WHAT THE TASK ASKS. Which lines contain the string "part"? Please list every one of them.

RAW DATA.
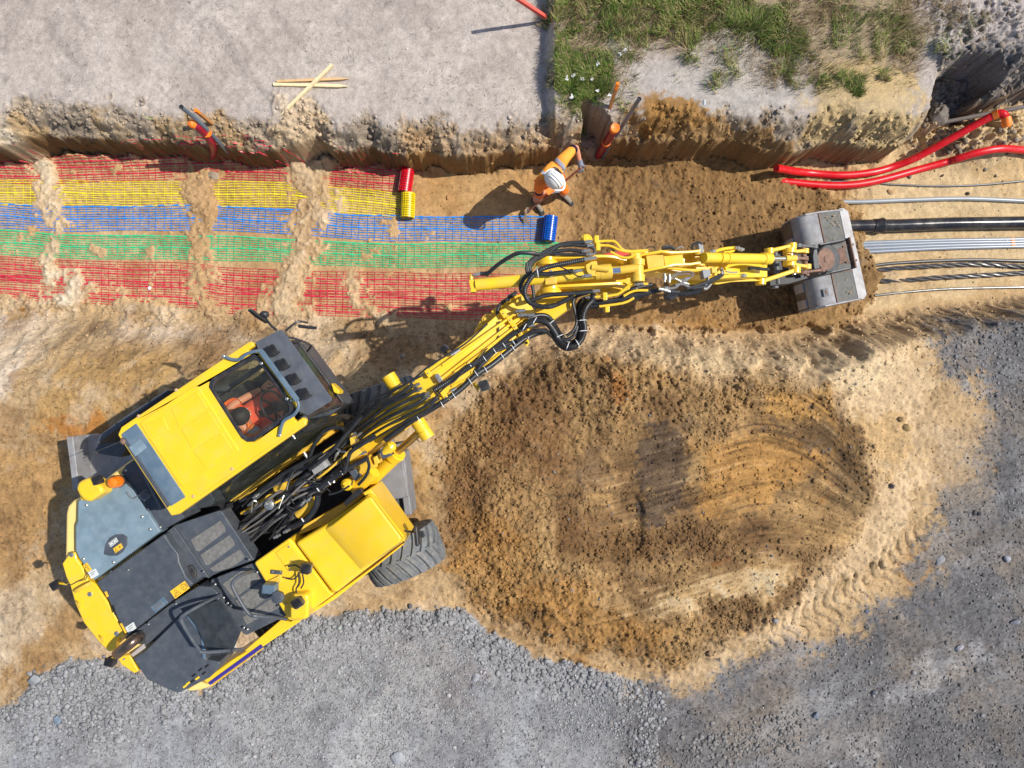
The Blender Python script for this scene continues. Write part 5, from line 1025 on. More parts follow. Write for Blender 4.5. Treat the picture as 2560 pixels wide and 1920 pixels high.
bolts(z2, [(320, 285), (705, 365), (760, 452), (745, 315), (508, 680), (495, 748), (300, 655)], 2.088, ex, .016); bolts(z2, [(610, 733), (750, 1108), (940, 967), (950, 1545), (580, 1350)], 2.15, ex, .012); bolts(z2, [(218, 628), (345, 900), (530, 1172)], 2.005, ex, .028); bolts(z2, [(594, 45), (830, 437)], 2.04, ex, .014)
slab('round_cover', z2, [(440, 625), (450, 560), (480, 510), (520, 488), (570, 485), (602, 505), (600, 560), (570, 610), (530, 635), (480, 635)], 2.09, 2.07, DGR, ex, .004)
def sticker(fn, pl, h, m, marks=()):
    o = slab('sticker', fn, pl, h, h-.004, m, ex, 0); P = [fn(x, y, h+.001) for x, y in pl]
    def at(s, t): q = P[0]*(1-s)*(1-t)+P[1]*s*(1-t)+P[2]*s*t+P[3]*(1-s)*t; return q+UP*.001
    for mk in marks:
        mb = MB(); kind = mk[0]
        if kind == 'line': mb.tube([at(*p) for p in mk[1]], .0028, 4)
        elif kind == 'dot': c = at(*mk[1]); mb.lathe(c-UP*.001, UP, [(0, mk[2]), (.003, mk[2])], 12)
        mb.build('pictogram', mk[-1] if not isinstance(mk[-1], (list, tuple, float)) else INK, o)
tri = ('line', [(.08, .85), (.27, .15), (.46, .85), (.08, .85)]); 
sticker(z2, [(898, 880), (1000, 808), (1035, 858), (935, 932)], 2.136, STY, (tri, ('line', [(.2, .7), (.27, .45), (.35, .7)]), ('line', [(.62, .5), (.66, .22), (.76, .15), (.86, .22), (.9, .5), (.86, .78), (.76, .85), (.66, .78), (.62, .5)]), ('dot', (.76, .5), .006), ('line', [(.94, .2), (.97, .8)])))
sticker(z2, [(295, 700), (325, 682), (358, 730), (328, 750)], 2.086, STY, (('line', [(.2, .45), (.5, .1), (.8, .45), (.2, .45)]), ('line', [(.5, .55), (.6, .9)]), ('dot', (.55, .65), .005)))
sticker(z2, [(505, 585), (558, 548), (574, 578), (522, 616)], 2.094, STY, (('line', [(.1, .8), (.25, .2), (.4, .8), (.1, .8)]), ('line', [(.6, .3), (.85, .7)]), ('line', [(.85, .3), (.6, .7)])))
sticker(z2, [(472, 548), (525, 508), (541, 535), (488, 575)], 2.094, STW, (('line', [(.08, .2), (.45, .2), (.45, .8), (.08, .8), (.08, .2)]), ('line', [(.55, .2), (.92, .2), (.92, .8), (.55, .8), (.55, .2)])))
sticker(z2, [(330, 750), (383, 722), (408, 765), (355, 795)], 2.088, STW, (('line', [(.2, .3), (.8, .3)]), ('line', [(.2, .55), (.6, .55)]))); sticker(z2, [(588, 1130), (645, 1092), (666, 1135), (610, 1172)], 2.136, STW, (('line', [(.2, .3), (.8, .3)]), ('line', [(.2, .6), (.7, .6)])))
slab('slot', z2, [(445, 885), (458, 880), (474, 915), (462, 922)], 2.137, 2.12, STY, ex, 0); slab('slot', z2, [(495, 980), (507, 975), (528, 1040), (515, 1045)], 2.137, 2.12, GRS, ex, 0); slab('slot', z2, [(552, 1105), (562, 1100), (600, 1165), (590, 1175)], 2.137, 2.12, STY, ex, 0)
# exhaust, lifting eyes, beacon, rear lamps
MB().tube([z2(690, 1195, 2.12), z2(660, 1210, 2.28), z2(610, 1250, 2.33), z2(560, 1290, 2.30), z2(535, 1310, 2.25)], .062, 20, sm=6).build('exhaust_pipe', mat('burnt_steel', (.22, .15, .11), .28, metal=.9, var=.3, scale=10), ex)
slab('exhaust_guard', z2, [(585, 1195), (700, 1155), (715, 1230), (690, 1250), (600, 1230)], 2.12, 1.9, DGR, ex, .01); slab('heat_shield', z2, [(625, 1318), (712, 1245), (724, 1275), (640, 1335)], 2.19, 2.16, mat('heat_plate', (.40, .34, .32), .6), ex, .004)
mb = MB(); c = z2(300, 850, 2.05); dv = (z2(345, 825, 2.05)-z2(255, 875, 2.05)).normalized(); mb.tube([c-dv*.10, c-dv*.06+UP*.04, c+dv*.06+UP*.04, c+dv*.10], .022, 8, sm=3); mb.build('lifting_eye', YLW, ex)
for x, y in ((265, 965), (425, 1205)): MB().tube([z2(x-15, y-20, 2.0), z2(x, y, 2.06), z2(x+10, y+25, 2.0)], .012, 6, sm=3).build('lashing_eye', YLW, ex)
bc = z2(533, 122, 2.16); MB().lathe(bc-UP*.04, UP, [(0, .068), (.04, .072), (.09, .070), (.14, .055), (.155, .03), (.158, .005)], 28).build('beacon', AMB, ex); MB().lathe(bc-UP*.12, UP, [(0, .05), (.09, .075), (.10, .075)], 20).build('beacon_base', BLK_, ex)
MB().lathe(bc-UP*.0, UP, [(0, .018), (.09, .018)], 10).build('bulb', STL, ex)
mb = MB(); mb.prism(rounded([z2(x, y, 2.27) for x, y in [(242, 170), (262, 122), (340, 92), (372, 110), (432, 168), (428, 205), (342, 262), (300, 258), (262, 215)]], .05, 4), 2.05, taper=1.06); mb.build('mirror_housing', YEL, ex, bevel=.045, bseg=5); slab('housing_base', z2, [(262, 175), (300, 120), (410, 200), (425, 205), (350, 262), (280, 250)], 2.14, 1.95, YEL, ex, .03)
lampunit(z2(392, 112, 2.32), -U*1+V*.2, .10, ex, z2(360, 170, 2.2)); lampunit(z2(100, 840, 1.98), -U, .105, ex, z2(190, 830, 1.98)); lampunit(z2(478, 1370, 1.98), -U*.7-V*.7, .11, ex, z2(560, 1330, 1.98))
hose([z2(170, 820, 1.99), z2(210, 835, 2.0), z2(260, 812, 2.02), z2(320, 790, 2.1), z2(320, 740, 2.1)], .006, BLK_, 'wiring')
mb = MB(); mb.ell(z2(735, 210, 2.12), (.085, .065, .06), d=U, nu=8, nv=16); mb.build('gps_dome', DGR, ex)
for pts in ([(600, 195), (640, 240), (690, 215), (735, 235), (720, 255)], [(570, 90), (600, 130), (650, 175)], [(780, 130), (800, 240), (850, 300)]): hose([z2(x, y, 2.1) for x, y in pts], .008, STL if pts[0][0] == 600 else BLK_, 'wiring')
MB().tube([z2(700, 0, 2.2), z2(760, 150, 2.2), z2(850, 320, 2.2)], .022, 8, sm=4).build('rear_rail', DGR, ex)
# handrails over the walkway and hood
MB().tube([z2(1480, 735, 2.0), z2(1400, 765, 2.35), z2(1345, 800, 2.42), z2(1330, 840, 2.42), z2(1380, 940, 2.42), z2(1445, 1035, 2.40), z2(1500, 1052, 2.38), z2(1620, 1060, 2.2), z2(1700, 1072, 1.95)], .020, 10, sm=5).build('hand_rail', DGR, ex)
MB().tube([z2(1250, 905, 2.05), z2(1110, 975, 2.35), z2(1000, 1040, 2.45), z2(975, 1070, 2.45), z2(1000, 1130, 2.45), z2(1090, 1270, 2.45), z2(1130, 1300, 2.44), z2(1300, 1290, 2.25), z2(1400, 1280, 2.0)], .020, 10, sm=5).build('hand_rail', DGR, ex)

# ---- front right: tool box and tank hood
slab('tank_hood', z4, [(818, 718), (1105, 545), (1448, 305), (1478, 292), (1500, 320), (1768, 672), (1755, 705), (1490, 905), (1165, 1158), (1130, 1135)], 2.08, 1.5, YEL, ex, .045, 5)
slab('hood_step', z4, [(1095, 560), (1118, 548), (1455, 925), (1290, 1010), (1250, 960)], 2.084, 2.0, YEL, ex, .02) if False else None
# raised front part of the hood with a sloping break
P4 = lambda x, y, h: z4(x, y, h); mb = MB()
fr_ = [P4(1140, 560, 2.17), P4(1440, 325, 2.19), P4(1475, 320, 2.19), P4(1735, 665, 2.19), P4(1735, 700, 2.19), P4(1440, 905, 2.17)]; lo = [P4(1060, 600, 2.06), P4(1440, 312, 2.06), P4(1490, 310, 2.06), P4(1762, 672, 2.06), P4(1755, 708, 2.06), P4(1380, 960, 2.06)]
mb.add(lo+fr_, [(6, 7, 8, 9, 10, 11)[::-1]]+[(i, (i+1) % 6, 6+(i+1) % 6, 6+i)[::-1] for i in range(6)]); mb.build('hood_bulge', YEL, ex, bevel=.03, bseg=4)
slab('hood_front_plate', z4, [(1405, 285), (1470, 248), (1510, 300), (1775, 680), (1760, 712), (1690, 620)], 2.0, 1.3, YEL, ex, .012)
slab('grille_strip', z4, [(1528, 395), (1545, 400), (1668, 570), (1650, 572)], 2.06, 1.99, GRS, ex, 0)
slab('tool_box', z4, [(462, 890), (770, 672), (815, 720), (1125, 1140), (1160, 1160), (1020, 1262), (930, 1330), (850, 1395), (765, 1390), (700, 1290)], 2.04, 1.3, YEL, ex, .03, 4)
slab('tool_box_lid', z4, [(652, 800), (770, 718), (880, 870), (770, 970)], 2.052, 2.03, YEL, ex, .004)
slab('side_skirt', z4, [(700, 1380), (780, 1398), (1060, 1240), (1170, 1160), (1500, 920), (1765, 712), (1755, 735), (1170, 1200), (800, 1430), (420, 1655), (380, 1650)], 1.72, 1.15, YEL, ex, .02)
bolts(z4, [(768, 750), (780, 953), (425, 862), (30, 965)], 2.056, ex, .012); bolts(z4, [(628, 965), (695, 968), (680, 1058), (742, 1242)], 2.06, ex, .012)
slab('lamp_bracket', z4, [(612, 948), (710, 960), (705, 992), (608, 985)], 2.06, 2.04, DGR, ex, .003); slab('lamp_bracket', z4, [(560, 1060), (680, 1000), (700, 1060), (640, 1085)], 2.07, 2.04, YLW, ex, .003)
lampunit(z4(905, 940, 2.30), U*.7-V*.7, .12, ex, z4(865, 905, 2.06)); lampunit(z4(835, 1235, 2.28), -V, .115, ex, z4(860, 1160, 2.1))
slab('sensor_box', z4, [(538, 1078), (648, 1082), (650, 1165), (528, 1155)], 2.25, 2.12, BGR, ex, .01); MB().lathe(z4(697, 1165, 2.16), UP, [(0, .045), (.06, .072), (.11, .074), (.12, .05), (.12, .012)], 8).build('breather_cap', DGR, ex)
mb = MB(); mb.prism([z4(x, y, 2.20) for x, y in [(772, 1210), (790, 1165), (925, 1155), (942, 1200), (938, 1350), (915, 1385), (780, 1388), (768, 1360)]], 1.9); mb.build('lamp_pod', YEL, ex, bevel=.05, bseg=5)
for pts in ([(740, 1020), (800, 1030), (840, 1005), (850, 970)], [(850, 980), (855, 1060), (830, 1120), (845, 1170)], [(885, 985), (895, 1060), (870, 1110)], [(760, 920), (820, 908), (870, 935)]): hose([z4(x, y, 2.12) for x, y in pts], .009, HOSE, 'wiring')
MB().tube([z4(1720, 610, 1.9), z4(1800, 618, 1.9), z4(1870, 625, 1.9)], .012, 6).build('mirror_arm', BLK_, ex); mb = MB(); mb.box(z4(1874, 650, 1.95), (.05, .24, .14), (.99, .1, 0)); mb.build('mirror', BLK_, ex, bevel=.022, bseg=4); slab('mirror_bracket', z4, [(1890, 620), (1930, 615), (1950, 650), (1930, 675), (1895, 670)], 1.85, 1.82, BLK_, ex, .01)
slab('front_bracket', z4, [(1240, 365), (1350, 258), (1390, 245), (1405, 280), (1385, 300), (1260, 400)], 2.0, 1.9, GRS, ex, .006)
slab('inner_wall', z4, [(900, 560), (1240, 370), (1400, 290), (1420, 310), (1110, 545), (830, 660)], 1.75, 1.2, YLW, ex, .01)
slab('belly_grille', z2, [(1480, 1160), (1690, 1010), (1720, 1060), (1520, 1210)], 1.4, 1.3, BSD, ex, .004)
mb = MB()
for k in range(6): mb.beam(z2(1490+k*35, 1150-k*24, 1.42), z2(1520+k*35, 1200-k*24, 1.42), .012, .02)
mb.build('step_tread', mat('worn_tread', (.3, .26, .12), .7), ex)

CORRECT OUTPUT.
The Blender Python script for this scene continues. Write part 5, from line 1025 on. More parts follow. Write for Blender 4.5. Treat the picture as 2560 pixels wide and 1920 pixels high.
# raised front part of the hood with a sloping break